Words for the day: 4225 (target was 4K)
T-shirt: It’s been a long sleeve top day
Best music vibe: Stone Temple Pilots
Armed with this mud map to the end, it should be a walk in the park, right? Well it’s a good find, to think you know where you are going, until the characters show up and do their own thing. Gah!
This time is was Ramsey turning up at dinner with extra people. Extra people who look like the staff living and working in the house. But who are obviously not the hired help.
Gosh and then there was the moment in the shower when Sally Sparrow moment came to e… and I now have the opening written (you can read it below in a few minutes) and a half-written ending. With that I can unequivocally say, that despite all that goes on in Dalhousie, I will possibly be able to sell it as a romance book. It is still very much gothic horror, but that sub-genre has a very strong romance element to it.
But before I get ahead of myself, I need to finish the damn book. Then do all the additional research, redefine the characters in accordance to their new arcs, write a second, third, fourth and probably fifth draft.
Gosh – and all those words. I was aiming for 75,000 words. I’m sitting on 71,500 and I believe there are at least another 10,000 words to go. Perhaps a few more. The desire is still strong to finish this by Saturday night.
Bring out your cheer squads. I didn’t expect to be doing 4K days at this end of the game. And while the pom poms gather and the legs are warmed up, skirts pulled discretely down, a few words to open the actual novel.
* * *
The sound of rubber soles, squeaking and pounding behind her; the rhythm of panic mashed with the rumbling trundle of the suitcase wheels on polished floors and the eddy of conversations. Another punter late for a flight.
“Flight DJ424 for Sydney is paging passengers Dr Robert Selvaratnam and Mrs Robert Selvaratnam.” Mish stopped and looked up at the speaker. “Please make your way to gate 32. Your plane is boarded and ready for an immediate departure.”

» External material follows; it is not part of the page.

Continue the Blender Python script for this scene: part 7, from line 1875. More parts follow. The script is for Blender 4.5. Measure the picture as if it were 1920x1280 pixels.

“Miss Mulholland?” a voice called from behind. “Michelle Mulholland?”
A young man in a Flight Facilities t-shirt, ran toward her, looking between the screen on his phone and then up to her, as if checking a photograph. “Oh shit,” he puffed, stopping where she stood beneath the speaker, bending over to catch his breath. “I spend my whole life waiting for this one minute and I almost fuck it up entirely.”
He handed her an envelope, yellow and brittle, the ink faded by time, but the handwriting she’d know anywhere.
“She says her only regret was you’d never know. The rest would be taken care of.”
“She?”
“I’ve never read it. None of us have, but we were told it explains everything.”
Mish sliced open the envelope. Instead of taking out the letter she withdrew the photographs and flicked through them.
“I don’t understand,” she said. The boy was gone, swallowed by the swell of passengers flooding the concourse from a recent arrival. She glanced the opposite way toward the departures lounge. She’d left only five minutes maybe more given she’d stopped at the ladies.
“Jokes on me, right?” she said aloud, turning slowly waiting for the hidden camera crew to reveal themselves. A minute passed and another, as she stood in the sea of humanity, all moving toward somewhere else while she felt anchored to this one moment in time. Endlessly caught. Buffeted by irrational possibilities.
When the host of the new reality TV show didn’t step forward to announce the joke was one her, she pushed across the tide of travellers and opened the letter in a small enclave between a coke machine and an abandoned luggage trolley.